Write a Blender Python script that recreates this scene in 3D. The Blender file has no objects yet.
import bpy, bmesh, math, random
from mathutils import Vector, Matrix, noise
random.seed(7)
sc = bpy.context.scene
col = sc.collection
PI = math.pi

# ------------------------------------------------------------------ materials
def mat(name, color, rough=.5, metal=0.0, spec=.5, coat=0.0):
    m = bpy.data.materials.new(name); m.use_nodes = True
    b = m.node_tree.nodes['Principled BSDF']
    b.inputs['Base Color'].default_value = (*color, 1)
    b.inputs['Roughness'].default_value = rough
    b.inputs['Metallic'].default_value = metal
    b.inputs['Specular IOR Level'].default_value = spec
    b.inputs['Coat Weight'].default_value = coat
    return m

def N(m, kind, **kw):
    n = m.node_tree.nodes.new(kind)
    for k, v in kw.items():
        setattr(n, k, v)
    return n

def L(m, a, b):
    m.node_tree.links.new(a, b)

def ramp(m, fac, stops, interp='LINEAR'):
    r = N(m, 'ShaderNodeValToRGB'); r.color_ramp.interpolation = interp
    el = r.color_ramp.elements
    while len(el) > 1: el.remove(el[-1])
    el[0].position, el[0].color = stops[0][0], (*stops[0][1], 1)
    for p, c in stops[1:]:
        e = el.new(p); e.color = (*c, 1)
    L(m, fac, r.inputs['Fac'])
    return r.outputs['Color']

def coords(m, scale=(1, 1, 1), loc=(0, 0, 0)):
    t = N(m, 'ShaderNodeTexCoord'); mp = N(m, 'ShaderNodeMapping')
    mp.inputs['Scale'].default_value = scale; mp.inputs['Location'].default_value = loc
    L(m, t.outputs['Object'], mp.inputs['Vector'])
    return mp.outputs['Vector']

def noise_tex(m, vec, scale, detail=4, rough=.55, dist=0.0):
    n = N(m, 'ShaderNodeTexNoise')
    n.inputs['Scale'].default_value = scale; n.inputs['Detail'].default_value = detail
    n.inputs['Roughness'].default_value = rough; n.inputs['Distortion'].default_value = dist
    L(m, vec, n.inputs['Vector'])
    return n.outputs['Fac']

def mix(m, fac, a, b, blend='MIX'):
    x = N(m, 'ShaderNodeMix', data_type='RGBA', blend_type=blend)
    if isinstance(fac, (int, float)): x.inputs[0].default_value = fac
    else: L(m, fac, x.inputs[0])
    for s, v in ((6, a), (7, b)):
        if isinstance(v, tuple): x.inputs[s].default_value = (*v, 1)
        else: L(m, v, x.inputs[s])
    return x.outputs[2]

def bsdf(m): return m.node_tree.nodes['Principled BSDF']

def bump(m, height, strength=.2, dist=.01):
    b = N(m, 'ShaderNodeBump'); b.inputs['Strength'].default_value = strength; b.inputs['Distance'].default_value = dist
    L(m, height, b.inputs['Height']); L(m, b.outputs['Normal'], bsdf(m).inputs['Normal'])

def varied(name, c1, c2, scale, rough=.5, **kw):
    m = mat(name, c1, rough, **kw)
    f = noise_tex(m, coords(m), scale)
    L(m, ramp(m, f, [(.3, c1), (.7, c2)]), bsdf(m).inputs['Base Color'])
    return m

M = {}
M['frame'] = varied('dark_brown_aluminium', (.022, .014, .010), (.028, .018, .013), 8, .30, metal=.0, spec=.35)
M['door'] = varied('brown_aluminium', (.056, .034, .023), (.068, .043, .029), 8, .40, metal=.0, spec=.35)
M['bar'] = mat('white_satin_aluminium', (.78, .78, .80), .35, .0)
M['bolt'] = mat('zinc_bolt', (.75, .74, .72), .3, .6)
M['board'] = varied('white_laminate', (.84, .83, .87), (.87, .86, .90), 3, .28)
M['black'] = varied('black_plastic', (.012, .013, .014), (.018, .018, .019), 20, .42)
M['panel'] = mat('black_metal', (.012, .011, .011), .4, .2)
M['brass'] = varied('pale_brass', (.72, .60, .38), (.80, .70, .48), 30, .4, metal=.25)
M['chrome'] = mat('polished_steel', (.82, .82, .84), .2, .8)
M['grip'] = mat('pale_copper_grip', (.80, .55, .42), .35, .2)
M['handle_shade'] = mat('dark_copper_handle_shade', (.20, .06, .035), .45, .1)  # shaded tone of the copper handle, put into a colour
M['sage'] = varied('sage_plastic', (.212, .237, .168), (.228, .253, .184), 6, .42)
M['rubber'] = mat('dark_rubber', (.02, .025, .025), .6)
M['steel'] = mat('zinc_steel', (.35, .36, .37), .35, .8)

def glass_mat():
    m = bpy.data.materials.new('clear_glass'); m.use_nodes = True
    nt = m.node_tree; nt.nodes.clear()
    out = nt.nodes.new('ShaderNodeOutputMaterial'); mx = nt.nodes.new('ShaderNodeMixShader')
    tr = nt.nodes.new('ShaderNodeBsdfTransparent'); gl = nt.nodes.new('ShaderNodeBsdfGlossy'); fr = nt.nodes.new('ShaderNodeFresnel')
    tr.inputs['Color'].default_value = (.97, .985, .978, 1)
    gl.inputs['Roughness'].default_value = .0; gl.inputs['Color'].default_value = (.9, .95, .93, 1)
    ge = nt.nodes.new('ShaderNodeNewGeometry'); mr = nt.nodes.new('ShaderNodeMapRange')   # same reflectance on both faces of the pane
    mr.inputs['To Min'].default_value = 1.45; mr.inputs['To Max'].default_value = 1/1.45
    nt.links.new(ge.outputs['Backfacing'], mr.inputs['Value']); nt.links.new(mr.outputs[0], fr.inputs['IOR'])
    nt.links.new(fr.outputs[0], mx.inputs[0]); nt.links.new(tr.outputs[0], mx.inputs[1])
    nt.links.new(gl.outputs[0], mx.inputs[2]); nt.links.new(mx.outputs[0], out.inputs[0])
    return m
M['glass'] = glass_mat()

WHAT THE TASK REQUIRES
Write out exactly the lines from the start of the material through the line with "m.node_tree.links.new(a, b)". No other output is expected.

REPLY TO THE TASK
Write a Blender Python script that recreates this scene in 3D. The Blender file has no objects yet.
import bpy, bmesh, math, random
from mathutils import Vector, Matrix, noise
random.seed(7)
sc = bpy.context.scene
col = sc.collection
PI = math.pi

# ------------------------------------------------------------------ materials
def mat(name, color, rough=.5, metal=0.0, spec=.5, coat=0.0):
    m = bpy.data.materials.new(name); m.use_nodes = True
    b = m.node_tree.nodes['Principled BSDF']
    b.inputs['Base Color'].default_value = (*color, 1)
    b.inputs['Roughness'].default_value = rough
    b.inputs['Metallic'].default_value = metal
    b.inputs['Specular IOR Level'].default_value = spec
    b.inputs['Coat Weight'].default_value = coat
    return m

def N(m, kind, **kw):
    n = m.node_tree.nodes.new(kind)
    for k, v in kw.items():
        setattr(n, k, v)
    return n

def L(m, a, b):
    m.node_tree.links.new(a, b)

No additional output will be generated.